What is the difference and similarity between non-attachment and indifference?

Indifference means absence of caring, sympathy, participation and involvement. Non-attachment simply means that you are not obsessed by your attachments. When our feelings and emotional bonds are handled properly, it is non-attachment, and when they are not handled properly, it is attachment. Attachment is the outcome of identifying with the ego, desire or expectation. Non-attachment means observing that identification and managing the results, rather than being carried away by the force of the identification.

In attachment there is caring, sympathy, the need to possess, cherish, own, be happy and content. In non-attachment all these things remain; the only difference is that now you have the ability to manage the outcome of the attachment, and you are not obsessively involved with the object or area of attachment.

October 2004

The Bhagavad Gita says to do karma but not for the fruits. In business, don’t you have to be aware of the fruits?

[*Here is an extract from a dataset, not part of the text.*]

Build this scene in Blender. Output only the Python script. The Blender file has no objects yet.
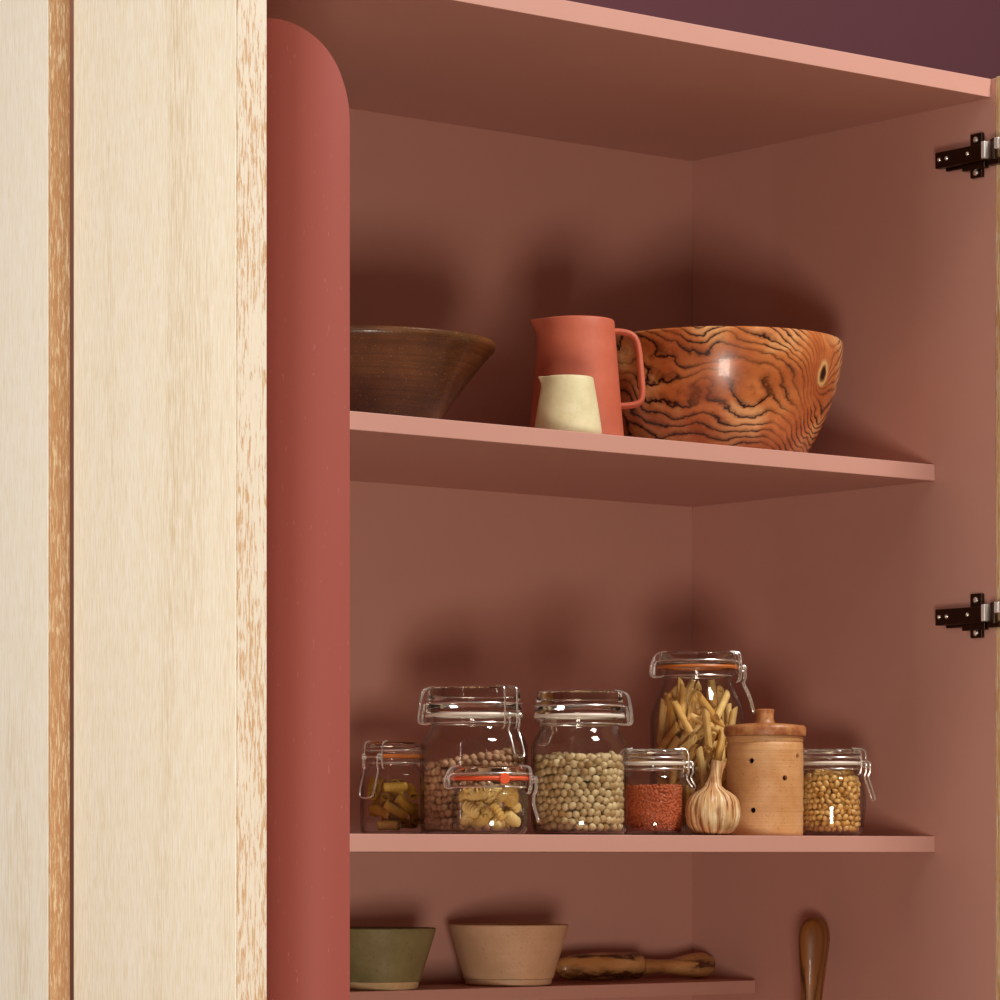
import bpy, bmesh, math, random
import numpy as np
from mathutils import Vector, Matrix, Euler

C = bpy.context.scene.collection
PI = math.pi
rnd = random.Random(11)

# ------------------------------------------------------------------ camera facts
F = 3778.0                       # focal length in pixels of the 1000 px frame
YAW = math.radians(38.9)
SA, CA = math.sin(YAW), math.cos(YAW)
CAM = Vector((-2.937, -2.800, 1.38))
ZC, HOR = CAM.z, 855.0
AZ_RIGHT = -YAW                  # compass angle of the picture's right
AZ_CAM = -YAW - PI / 2           # compass angle towards the camera


def spot(u, Y):
    """X of the place seen at column u on the depth plane Y, and metres per pixel there."""
    k = (u - 500.0) / F
    dx = (k * CA + SA)
    dy = (-k * SA + CA)
    t = (Y - CAM.y) / dy
    return CAM.x + dx * t, t / F


# ------------------------------------------------------------------ mesh builder
class MB:
    def __init__(s):
        s.v, s.f = [], []

    def add(s, vs, fs, M=None):
        o = len(s.v)
        for p in vs:
            p = Vector(p)
            s.v.append(M @ p if M is not None else p)
        s.f += [tuple(i + o for i in f) for f in fs]
        return s

    def box(s, x0, x1, y0, y1, z0, z1, M=None):
        vs = [(x, y, z) for x in (x0, x1) for y in (y0, y1) for z in (z0, z1)]
        fs = [(0, 1, 3, 2), (4, 6, 7, 5), (0, 4, 5, 1), (2, 3, 7, 6), (0, 2, 6, 4), (1, 5, 7, 3)]
        return s.add(vs, fs, M)

    def lathe(s, prof, n=64, M=None, fn=None, close=True):
        vs, rings = [], []
        for (r, z) in prof:
            if r < 1e-7:
                rings.append([len(vs)]); vs.append(Vector((0, 0, z)))
            else:
                rings.append(list(range(len(vs), len(vs) + n)))
                for i in range(n):
                    a = 2 * PI * i / n
                    p = Vector((r * math.cos(a), r * math.sin(a), z))
                    vs.append(fn(p, a) if fn else p)
        fs = []
        m = len(rings)
        for k in range(m if close else m - 1):
            A, B = rings[k], rings[(k + 1) % m]
            if len(A) == 1 and len(B) == 1:
                continue
            for i in range(n):
                j = (i + 1) % n
                if len(A) == 1: fs.append((A[0], B[j], B[i]))
                elif len(B) == 1: fs.append((A[i], A[j], B[0]))
                else: fs.append((A[i], A[j], B[j], B[i]))
        return s.add(vs, fs, M)

    def tube(s, path, r, n=10, closed=False, M=None, rx=None, smooth=0, up=None):
        """round (or rx wide, r thick) bar along a path"""
        P = [Vector(p) for p in path]
        for _ in range(smooth):
            Q = []
            m = len(P)
            for i in range(m if closed else m - 1):
                a, b = P[i], P[(i + 1) % m]
                Q += [a * .75 + b * .25, a * .25 + b * .75]
            P = Q if closed else [P[0]] + Q + [P[-1]]
        m = len(P)
        vs = []
        prev = None
        for i in range(m):
            if closed: t = P[(i + 1) % m] - P[i - 1]
            else: t = P[min(i + 1, m - 1)] - P[max(i - 1, 0)]
            t.normalize()
            if prev is None:
                ref = Vector(up) if up is not None else (Vector((0, 0, 1)) if abs(t.z) < .9 else Vector((1, 0, 0)))
            else: ref = prev
            a = (ref - t * ref.dot(t)).normalized()
            prev = a
            b = t.cross(a)
            rr = r[i] if isinstance(r, (list, tuple)) and len(r) == m else (r if not isinstance(r, (list, tuple)) else r[0])
            for k in range(n):
                w = 2 * PI * k / n
                vs.append(P[i] + a * math.cos(w) * (rx if rx else rr) + b * math.sin(w) * rr)
        fs = []
        for i in range(m if closed else m - 1):
            for k in range(n):
                k2 = (k + 1) % n
                i2 = (i + 1) % m
                fs.append((i * n + k, i * n + k2, i2 * n + k2, i2 * n + k))
        if not closed:
            fs.append(tuple(range(n))[::-1]); fs.append(tuple((m - 1) * n + k for k in range(n)))
        return s.add(vs, fs, M)

    def mesh(s, name, mat, smooth=True, angle=35):
        me = bpy.data.meshes.new(name)
        me.from_pydata([tuple(p) for p in s.v], [], s.f)
        bm = bmesh.new(); bm.from_mesh(me)
        bmesh.ops.recalc_face_normals(bm, faces=bm.faces)
        bm.to_mesh(me); bm.free()
        if smooth:
            me.shade_smooth()
            me.set_sharp_from_angle(angle=math.radians(angle))
        if mat: me.materials.append(mat)
        return me

    def build(s, name, mat, parent=None, smooth=True, angle=35, bevel=0, loc=None):
        me = s.mesh(name, mat, smooth, angle)
        o = bpy.data.objects.new(name, me); C.objects.link(o)
        if parent: o.parent = parent
        if loc is not None: o.location = loc
        if bevel:
            b = o.modifiers.new('bevel', 'BEVEL'); b.width = bevel; b.segments = 3
            b.limit_method = 'ANGLE'; b.harden_normals = True
        return o


def tag(o, label=None, cat=None, group=None, kind=None):
    for k, v in (('label', label), ('category', cat), ('group', group), ('kind', kind)):
        if v: o[k] = v
    return o


def thing(name, loc, label, cat, rz=0, group=None):
    o = bpy.data.objects.new(name, None); C.objects.link(o)
    o.empty_display_size = .02
    o.location = loc; o.rotation_euler = (0, 0, rz)
    return tag(o, label, cat, group)


# ------------------------------------------------------------------ materials
def lin(h):
    h = h.lstrip('#')
    c = [int(h[i:i + 2], 16) / 255 for i in (0, 2, 4)]
    return tuple(x / 12.92 if x <= .04045 else ((x + .055) / 1.055) ** 2.4 for x in c) + (1,)


class Mat:
    def __init__(s, name):
        s.m = bpy.data.materials.new(name); s.m.use_nodes = True
        s.t = s.m.node_tree; s.t.nodes.clear()
        s.out = s.t.nodes.new('ShaderNodeOutputMaterial')

    def n(s, kind, **kw):
        nd = s.t.nodes.new('ShaderNode' + kind)
        for k, v in kw.items():
            if k.startswith('_'):
                setattr(nd, k[1:], v)
            else:
                key = int(k[1:]) if k[0] == 'i' and k[1:].isdigit() else k.replace('__', ' ')
                sock = nd.inputs[key]
                if isinstance(v, bpy.types.NodeSocket): s.t.links.new(v, sock)
                else: sock.default_value = v
        return nd

    def obj(s, scale=(1, 1, 1), rot=(0, 0, 0), loc=(0, 0, 0)):
        tc = s.n('TexCoord')
        return s.n('Mapping', Vector=tc.outputs['Object'], Scale=scale, Rotation=rot, Location=loc).outputs[0]

    def noise(s, vec, scale=1, detail=3, rough=.5, dist=0):
        return s.n('TexNoise', Vector=vec, Scale=scale, Detail=detail, Roughness=rough, Distortion=dist).outputs[0]

    def ramp(s, fac, stops, interp='LINEAR'):
        r = s.n('ValToRGB', Fac=fac); r.color_ramp.interpolation = interp
        e = r.color_ramp.elements
        while len(e) < len(stops): e.new(.5)
        for el, (p, c) in zip(e, stops):
            el.position = p; el.color = lin(c) if isinstance(c, str) else (c, c, c, 1)
        return r.outputs[0]

    def mix(s, fac, a, b, blend='MIX'):
        nd = s.n('Mix', _data_type='RGBA', _blend_type=blend)
        for k, v in ((0, fac), (6, a), (7, b)):
            if isinstance(v, bpy.types.NodeSocket): s.t.links.new(v, nd.inputs[k])
            else: nd.inputs[k].default_value = lin(v) if isinstance(v, str) else v
        return nd.outputs[2]

    def math(s, op, a, b=0.0, c=0.0):
        return s.n('Math', _operation=op, i0=a, i1=b, i2=c).outputs[0]

    def bump(s, h, strength=.2, dist=.001):
        return s.n('Bump', Height=h, Strength=strength, Distance=dist).outputs[0]

    def finish(s, color, rough=.5, normal=None, spec=.5, metal=0, coat=0, **kw):
        p = s.n('BsdfPrincipled', Roughness=rough, Metallic=metal)
        p.inputs['Specular IOR Level'].default_value = spec
        p.inputs['Coat Weight'].default_value = coat
        for k, v in kw.items(): p.inputs[k.replace('__', ' ')].default_value = v
        if isinstance(color, bpy.types.NodeSocket): s.t.links.new(color, p.inputs['Base Color'])
        else: p.inputs['Base Color'].default_value = lin(color)
        if normal is not None: s.t.links.new(normal, p.inputs['Normal'])
        s.t.links.new(p.outputs[0], s.out.inputs[0])
        return s.m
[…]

Being selfless does not mean that you do everything for free, as charity. Being selfless is an attitude in which the first consideration is the well-being of the other person. That consideration motivates your course of action and its implementation. Karma yoga is planning an action, anticipating both the positive and the negative, whereas karma is just running into action, without any anticipation of whether it is right or wrong, and then crying about it.

We have to change our perspective and attitude towards ourselves and towards our participation in life. Social ills, personal problems and conflicts will always exist in the world, and there is no way we can avoid or remove them. So it is advisable to learn how to accept and manage them. To manage them you don’t have to look for solutions in the scriptures, or from a counsellor, a book, a master or a teacher. You just have to work with yourself and cultivate a different dimension of your personality. This is the aim of yoga. It allows you to live just as the gentle, soft tongue lives surrounded by thirty-two strong, sharp and hard teeth.